“Look at me!” I hollered. “I’m DOING it!
I was standing on my head in the middle of the room in yoga class, and I wanted my teacher to see me. For over two years, I had been putting my head and elbows on the floor, and faithfully “walking in,” as instructed.
According to my teacher, if I walked in enough, my feet were supposed to get light and effortlessly float up off the floor. No matter how hopefully I walked in, though, my feet mulishly remained on the ground.
Until today. Today, they had not-quite-so-effortlessly levitated! For about a second.
BANG!
I toppled over like a bag of bricks onto the wood floor, and lay flat on my back for what felt like a long time.
My teacher smiled and encouraged, “you’re getting much closer.”
I scowled. I wanted to stand on my head, dammit. I was beyond impressed by the confident yogis who blithely inverted in the middle of the room. For me, circa 1997, headstanding-in-the middle-of-the-room separated the beginners from the mavens. I wanted to be one of those mavens. Badly.
I was only just beginning.
I’d started out thinking yoga would be easy. I was, after all, very flexible. I’d questioned whether I should even bother wasting any time at all in the Beginner class. Perhaps I should just skip ahead straight to Advanced.
Uh, that will be one rude awakening and a Diet Pepsi, please.
Not only was I failing at standing on my head–I was pretty sure I wasn’t supposed to be getting so caught up in wanting to stand on my head. I was under the impression that I was supposed to be practicing something called, “non-attachment,” which so far I was really sucking at. (It would still be a couple of years before I found my home in a yoga that’s not preoccupied with non-attachment and instead considers desire to be a very, very good idea.)
Also, this whole upside down thing? Terrifying.
My desire to pass myself off as a yoga badass, and hang with the cool kids, fueled me. I covertly began practicing at home. I started at the wall. At first I wasn’t able to haul myself up at all. They, I was only able to lift myself about once out of every hundred tries. Then once in ten tries. Then I pulled it off about fifty percent of the time. Eventually I was consistently able to get my feet in the air.
But I still wasn’t headstanding-in-the-middle-of-the-room, and I was still scared.
Buoyed by my nanosecond of balance in class, I piled up pillows and pried myself away from the wall. My heart thrashed around in my chest. Jeez, wasn’t yoga supposed to be relaxing? I interlaced my hands, placed my head on the floor, squeezed my eyes shut, and prayed. Did I really want to do this? Not perfectly convinced that I did, I kicked up anyway, and the most incredible thing happened.
I fell over.
What did you think I was going to say? That I stuck it the very first time?
Ha! Hardly.
No, I fell over and I survived. I survived to have the epiphany that falling over wasn’t nearly as bad as my fear of falling over. Falling hadn’t been that much of a big deal. It had been kind of been a non-event, even.

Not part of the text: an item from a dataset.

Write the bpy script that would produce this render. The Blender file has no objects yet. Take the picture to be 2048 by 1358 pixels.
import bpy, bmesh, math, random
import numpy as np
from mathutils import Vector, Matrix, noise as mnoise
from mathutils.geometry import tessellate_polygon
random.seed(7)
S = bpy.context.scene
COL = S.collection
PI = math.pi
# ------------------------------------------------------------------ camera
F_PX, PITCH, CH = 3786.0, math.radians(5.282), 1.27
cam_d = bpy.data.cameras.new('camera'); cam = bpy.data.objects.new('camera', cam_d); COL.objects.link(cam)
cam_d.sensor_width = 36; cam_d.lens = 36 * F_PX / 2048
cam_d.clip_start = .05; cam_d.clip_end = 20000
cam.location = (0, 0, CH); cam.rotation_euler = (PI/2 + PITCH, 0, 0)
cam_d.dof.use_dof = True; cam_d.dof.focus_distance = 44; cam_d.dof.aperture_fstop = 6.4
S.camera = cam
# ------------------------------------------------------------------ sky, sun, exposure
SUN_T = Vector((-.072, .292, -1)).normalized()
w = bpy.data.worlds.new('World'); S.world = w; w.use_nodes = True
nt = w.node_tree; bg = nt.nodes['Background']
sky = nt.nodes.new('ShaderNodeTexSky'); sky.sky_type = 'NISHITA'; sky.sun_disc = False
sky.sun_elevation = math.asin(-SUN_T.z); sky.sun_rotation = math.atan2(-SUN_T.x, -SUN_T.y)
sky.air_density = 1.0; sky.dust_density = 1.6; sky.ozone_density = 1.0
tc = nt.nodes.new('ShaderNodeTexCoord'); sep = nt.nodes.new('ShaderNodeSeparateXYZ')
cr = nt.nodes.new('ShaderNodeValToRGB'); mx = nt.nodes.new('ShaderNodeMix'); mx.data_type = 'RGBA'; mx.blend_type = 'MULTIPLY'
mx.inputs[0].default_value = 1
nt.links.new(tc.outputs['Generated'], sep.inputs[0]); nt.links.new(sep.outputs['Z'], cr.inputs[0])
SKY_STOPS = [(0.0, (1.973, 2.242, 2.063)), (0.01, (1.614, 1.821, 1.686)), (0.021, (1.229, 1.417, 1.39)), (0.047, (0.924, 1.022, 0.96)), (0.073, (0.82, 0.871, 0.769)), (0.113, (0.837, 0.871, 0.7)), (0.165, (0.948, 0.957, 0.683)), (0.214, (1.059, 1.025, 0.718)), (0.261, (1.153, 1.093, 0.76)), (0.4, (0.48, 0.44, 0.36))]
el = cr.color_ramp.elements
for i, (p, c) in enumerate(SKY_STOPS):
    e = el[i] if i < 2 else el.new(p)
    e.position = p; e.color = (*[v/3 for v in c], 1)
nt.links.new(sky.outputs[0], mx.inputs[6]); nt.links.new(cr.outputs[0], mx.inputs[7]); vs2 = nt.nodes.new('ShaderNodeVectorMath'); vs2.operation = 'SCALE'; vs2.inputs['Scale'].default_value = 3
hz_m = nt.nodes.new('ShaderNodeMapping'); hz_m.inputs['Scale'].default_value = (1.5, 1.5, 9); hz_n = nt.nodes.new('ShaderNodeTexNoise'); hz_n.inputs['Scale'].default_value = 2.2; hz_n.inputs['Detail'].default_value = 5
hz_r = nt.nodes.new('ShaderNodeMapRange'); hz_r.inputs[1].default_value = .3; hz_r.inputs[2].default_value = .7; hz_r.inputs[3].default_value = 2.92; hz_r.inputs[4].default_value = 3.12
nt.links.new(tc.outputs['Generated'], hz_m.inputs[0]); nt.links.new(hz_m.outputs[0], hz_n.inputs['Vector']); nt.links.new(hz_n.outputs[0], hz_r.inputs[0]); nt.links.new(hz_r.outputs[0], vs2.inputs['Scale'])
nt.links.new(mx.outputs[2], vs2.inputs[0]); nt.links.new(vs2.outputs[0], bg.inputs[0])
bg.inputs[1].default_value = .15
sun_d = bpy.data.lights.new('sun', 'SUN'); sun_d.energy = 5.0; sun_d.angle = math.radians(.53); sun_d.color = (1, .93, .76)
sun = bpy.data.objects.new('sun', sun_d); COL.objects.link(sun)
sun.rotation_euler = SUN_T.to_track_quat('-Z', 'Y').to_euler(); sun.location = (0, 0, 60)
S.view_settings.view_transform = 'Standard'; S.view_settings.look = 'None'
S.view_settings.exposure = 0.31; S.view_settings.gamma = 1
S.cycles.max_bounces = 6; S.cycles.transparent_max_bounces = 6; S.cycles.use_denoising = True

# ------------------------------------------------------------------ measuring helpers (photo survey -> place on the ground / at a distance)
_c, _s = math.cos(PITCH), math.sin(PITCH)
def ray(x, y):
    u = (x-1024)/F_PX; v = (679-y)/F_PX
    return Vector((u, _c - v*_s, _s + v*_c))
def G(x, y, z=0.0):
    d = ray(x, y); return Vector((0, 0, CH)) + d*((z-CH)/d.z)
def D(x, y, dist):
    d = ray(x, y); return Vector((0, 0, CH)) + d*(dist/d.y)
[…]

Oh–this is metaphor. Get it?
I would like to be able to tell you that post-epiphany my fear instantly vanished, and that I never fell over again. But that’s not the case, of course.
I still fall sometimes. Sometimes, when my body is injured or not feeling its best, I come to the wall to remove falling from the equation. Sometimes, for no reason at all, I am still afraid to fall. Yes–still. Even after all this time.
But mostly I stand-on-my-head-in-the-middle-of-the-room without thinking very much about it. I teach workshops to beginners who might not yet fathom standing on their head. When I pay enough attention to remember, my headstand has a special place in my heart because it was hard won.
Learning how to surpass my expectations of myself was empowering. Learning how to work hard was a good lesson. Learning how to be a beginner was a more important lesson still.
But learning how to fall has saved my life.